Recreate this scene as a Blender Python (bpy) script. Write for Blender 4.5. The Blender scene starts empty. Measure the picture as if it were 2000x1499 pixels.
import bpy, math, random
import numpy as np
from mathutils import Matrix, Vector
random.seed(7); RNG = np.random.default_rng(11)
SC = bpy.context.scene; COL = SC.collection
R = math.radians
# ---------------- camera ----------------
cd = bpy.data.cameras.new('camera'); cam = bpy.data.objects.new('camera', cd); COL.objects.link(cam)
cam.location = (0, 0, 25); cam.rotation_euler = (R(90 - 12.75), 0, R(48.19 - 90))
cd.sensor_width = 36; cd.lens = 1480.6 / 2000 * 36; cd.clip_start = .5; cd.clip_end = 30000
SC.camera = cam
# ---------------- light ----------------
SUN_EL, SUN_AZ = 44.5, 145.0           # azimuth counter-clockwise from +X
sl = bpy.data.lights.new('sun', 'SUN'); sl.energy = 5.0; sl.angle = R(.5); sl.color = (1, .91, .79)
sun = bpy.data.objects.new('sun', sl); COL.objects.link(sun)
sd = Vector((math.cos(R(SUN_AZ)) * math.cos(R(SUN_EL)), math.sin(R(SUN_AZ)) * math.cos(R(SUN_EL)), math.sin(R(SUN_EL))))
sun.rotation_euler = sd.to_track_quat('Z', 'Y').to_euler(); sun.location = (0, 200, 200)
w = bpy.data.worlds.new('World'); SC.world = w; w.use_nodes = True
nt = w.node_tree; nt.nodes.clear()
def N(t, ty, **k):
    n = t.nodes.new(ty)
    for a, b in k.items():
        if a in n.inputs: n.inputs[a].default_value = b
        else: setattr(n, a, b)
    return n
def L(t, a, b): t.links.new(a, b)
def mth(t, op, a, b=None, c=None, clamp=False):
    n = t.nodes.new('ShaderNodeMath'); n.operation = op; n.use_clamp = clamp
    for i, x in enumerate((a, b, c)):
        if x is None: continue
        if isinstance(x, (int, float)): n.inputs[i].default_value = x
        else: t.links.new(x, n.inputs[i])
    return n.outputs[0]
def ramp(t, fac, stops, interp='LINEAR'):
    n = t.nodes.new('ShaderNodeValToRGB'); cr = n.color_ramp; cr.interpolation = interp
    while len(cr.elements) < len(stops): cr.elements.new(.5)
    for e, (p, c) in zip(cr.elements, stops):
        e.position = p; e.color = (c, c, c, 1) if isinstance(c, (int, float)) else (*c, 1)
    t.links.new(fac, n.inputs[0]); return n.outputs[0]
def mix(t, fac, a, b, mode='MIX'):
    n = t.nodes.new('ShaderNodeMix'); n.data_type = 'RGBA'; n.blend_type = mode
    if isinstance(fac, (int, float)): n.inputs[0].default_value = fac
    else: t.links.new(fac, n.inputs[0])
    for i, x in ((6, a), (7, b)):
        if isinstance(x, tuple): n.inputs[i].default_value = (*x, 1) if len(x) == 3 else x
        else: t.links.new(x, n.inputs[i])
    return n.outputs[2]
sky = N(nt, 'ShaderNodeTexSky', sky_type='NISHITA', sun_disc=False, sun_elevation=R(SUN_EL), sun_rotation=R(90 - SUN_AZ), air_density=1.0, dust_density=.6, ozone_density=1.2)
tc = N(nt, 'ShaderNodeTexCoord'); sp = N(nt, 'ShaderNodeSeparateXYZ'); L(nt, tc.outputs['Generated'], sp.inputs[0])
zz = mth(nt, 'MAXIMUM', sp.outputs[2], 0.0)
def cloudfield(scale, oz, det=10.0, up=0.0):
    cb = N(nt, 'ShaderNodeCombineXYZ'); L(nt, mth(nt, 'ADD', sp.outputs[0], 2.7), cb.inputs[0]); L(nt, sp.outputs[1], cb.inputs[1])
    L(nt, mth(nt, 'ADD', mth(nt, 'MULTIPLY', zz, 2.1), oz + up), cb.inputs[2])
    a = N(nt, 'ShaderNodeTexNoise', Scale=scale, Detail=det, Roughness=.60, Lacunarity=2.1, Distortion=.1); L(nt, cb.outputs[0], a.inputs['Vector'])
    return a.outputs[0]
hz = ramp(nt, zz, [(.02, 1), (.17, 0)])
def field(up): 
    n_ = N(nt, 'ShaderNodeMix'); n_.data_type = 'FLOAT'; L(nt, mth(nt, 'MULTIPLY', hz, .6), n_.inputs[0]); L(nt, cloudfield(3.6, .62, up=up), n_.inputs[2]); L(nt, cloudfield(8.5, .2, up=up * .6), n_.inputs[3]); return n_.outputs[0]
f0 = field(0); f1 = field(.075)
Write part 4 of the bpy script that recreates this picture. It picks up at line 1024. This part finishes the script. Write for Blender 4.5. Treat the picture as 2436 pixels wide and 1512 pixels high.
····················
## WHAT IS EXPECTED
Your task is to repeat the data exactly; please include every line.

## REPLY TO THE EXERCISE
Recreate this scene as a Blender Python (bpy) script. Write for Blender 4.5. The Blender scene starts empty. Measure the picture as if it were 2000x1499 pixels.
import bpy, math, random
import numpy as np
from mathutils import Matrix, Vector
random.seed(7); RNG = np.random.default_rng(11)
SC = bpy.context.scene; COL = SC.collection
R = math.radians
# ---------------- camera ----------------
cd = bpy.data.cameras.new('camera'); cam = bpy.data.objects.new('camera', cd); COL.objects.link(cam)
cam.location = (0, 0, 25); cam.rotation_euler = (R(90 - 12.75), 0, R(48.19 - 90))
cd.sensor_width = 36; cd.lens = 1480.6 / 2000 * 36; cd.clip_start = .5; cd.clip_end = 30000
SC.camera = cam
# ---------------- light ----------------
SUN_EL, SUN_AZ = 44.5, 145.0           # azimuth counter-clockwise from +X
sl = bpy.data.lights.new('sun', 'SUN'); sl.energy = 5.0; sl.angle = R(.5); sl.color = (1, .91, .79)
sun = bpy.data.objects.new('sun', sl); COL.objects.link(sun)
sd = Vector((math.cos(R(SUN_AZ)) * math.cos(R(SUN_EL)), math.sin(R(SUN_AZ)) * math.cos(R(SUN_EL)), math.sin(R(SUN_EL))))
sun.rotation_euler = sd.to_track_quat('Z', 'Y').to_euler(); sun.location = (0, 200, 200)
w = bpy.data.worlds.new('World'); SC.world = w; w.use_nodes = True
nt = w.node_tree; nt.nodes.clear()
def N(t, ty, **k):
    n = t.nodes.new(ty)
    for a, b in k.items():
        if a in n.inputs: n.inputs[a].default_value = b
        else: setattr(n, a, b)
    return n
def L(t, a, b): t.links.new(a, b)
def mth(t, op, a, b=None, c=None, clamp=False):
    n = t.nodes.new('ShaderNodeMath'); n.operation = op; n.use_clamp = clamp
    for i, x in enumerate((a, b, c)):
        if x is None: continue
        if isinstance(x, (int, float)): n.inputs[i].default_value = x
        else: t.links.new(x, n.inputs[i])
    return n.outputs[0]
def ramp(t, fac, stops, interp='LINEAR'):
    n = t.nodes.new('ShaderNodeValToRGB'); cr = n.color_ramp; cr.interpolation = interp
    while len(cr.elements) < len(stops): cr.elements.new(.5)
    for e, (p, c) in zip(cr.elements, stops):
        e.position = p; e.color = (c, c, c, 1) if isinstance(c, (int, float)) else (*c, 1)
    t.links.new(fac, n.inputs[0]); return n.outputs[0]
def mix(t, fac, a, b, mode='MIX'):
    n = t.nodes.new('ShaderNodeMix'); n.data_type = 'RGBA'; n.blend_type = mode
    if isinstance(fac, (int, float)): n.inputs[0].default_value = fac
    else: t.links.new(fac, n.inputs[0])
    for i, x in ((6, a), (7, b)):
        if isinstance(x, tuple): n.inputs[i].default_value = (*x, 1) if len(x) == 3 else x
        else: t.links.new(x, n.inputs[i])
    return n.outputs[2]
sky = N(nt, 'ShaderNodeTexSky', sky_type='NISHITA', sun_disc=False, sun_elevation=R(SUN_EL), sun_rotation=R(90 - SUN_AZ), air_density=1.0, dust_density=.6, ozone_density=1.2)
tc = N(nt, 'ShaderNodeTexCoord'); sp = N(nt, 'ShaderNodeSeparateXYZ'); L(nt, tc.outputs['Generated'], sp.inputs[0])
zz = mth(nt, 'MAXIMUM', sp.outputs[2], 0.0)
def cloudfield(scale, oz, det=10.0, up=0.0):
    cb = N(nt, 'ShaderNodeCombineXYZ'); L(nt, mth(nt, 'ADD', sp.outputs[0], 2.7), cb.inputs[0]); L(nt, sp.outputs[1], cb.inputs[1])
    L(nt, mth(nt, 'ADD', mth(nt, 'MULTIPLY', zz, 2.1), oz + up), cb.inputs[2])
    a = N(nt, 'ShaderNodeTexNoise', Scale=scale, Detail=det, Roughness=.60, Lacunarity=2.1, Distortion=.1); L(nt, cb.outputs[0], a.inputs['Vector'])
    return a.outputs[0]
hz = ramp(nt, zz, [(.02, 1), (.17, 0)])
def field(up): 
    n_ = N(nt, 'ShaderNodeMix'); n_.data_type = 'FLOAT'; L(nt, mth(nt, 'MULTIPLY', hz, .6), n_.inputs[0]); L(nt, cloudfield(3.6, .62, up=up), n_.inputs[2]); L(nt, cloudfield(8.5, .2, up=up * .6), n_.inputs[3]); return n_.outputs[0]
f0 = field(0); f1 = field(.075)
Write part 4 of the bpy script that recreates this picture. It picks up at line 1024. This part finishes the script. Write for Blender 4.5. Treat the picture as 2436 pixels wide and 1512 pixels high.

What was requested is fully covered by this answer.